Bangsa Arab suka berperang, oleh karena itu, peperangan antar suku sering terjadi. Sikap ini tampaknya telah mendarah daging dalam diri orang Arab. Dalam masyarakat yang suka berperang tersebut, nilai wanita menjadi sangat rendah. Situasi seperti ini terus berlangsung sampai datangnya agama islam. Dunia Arab kala itu merupakan kancah peperangan terus-menerus. Akibat peperangan yang terus menerus, kebudayaan mereka tidak berkembang. Oleh karena itu, bahan-bahan sejarah Arab Pra-Islam sangat langka didapatkan di dunia Arab dan bahasa Arab. Ahmad Syalabi menyebutkan, sejarah mereka hanya dapat diketahui dari masa kira-kira 150 tahun menjelang lahirnya agama Islam.
Pengetahuan itu diperoleh melalui syair-syair yang beredar di kalangan para perawi syair. Dengan begitulah, sejarah dan sifat masyarakat Badui Arab dapat diketahui, antara lain bersemangat tinggi dalam mencari nafkah, sabar menghadapi kekerasan alam, dan juga dikenal sebagai masyarakat yang cinta kebebasan.
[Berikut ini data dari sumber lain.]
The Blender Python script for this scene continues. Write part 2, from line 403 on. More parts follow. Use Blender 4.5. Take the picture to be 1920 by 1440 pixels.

Dengan kondisi alami yang tidak berubah itu, masyarakat Badui pada dasarnya tetap berada dalam fitrahnya. Kemurniannya terjaga, jauh lebih murni dari bangsa lain. Dasar-dasar kehidupan mereka mungkin dapat disejajarkan dengan bangsa-bangsa yang masih dalam taraf permulaan perkembangan budaya. Bedanya dengan bangsa lain, hampir seluruh penduduk Badui, adalah penyair.
Lain halnya dengan penduduk negeri yang telah berbudaya dan mendiami pesisir Jazirah Arab, sejarah mereka dapat diketahui lebih jelas. Mereka selalu mengalami perubahan sesuai dengan perubahan situasi dan kondisi yang mengitarinya. Mereka mampu membuat alat-alat dari besi, bahkan mendirikan kerajaan-kerajaan. Kota-kota mereka masih merupakan kota-kota perniagaan dan memang Jazirah Arab ketika itu merupakan daerah yang terletak pada jalur perdagangan yang menghubungkan Syam dan Samudra India. Sebagaimana masyarakat Badui, penduduk negeri ini juga mahir menggubah syair. Biasanya, syair-syair itu dibacakan di pasar-pasar, mungkin semacam pergelaran pembacaan syair, seperti di pasar Ukaz. Bahasa mereka kaya dengan ungkapan, tata bahasa, dan kiasan.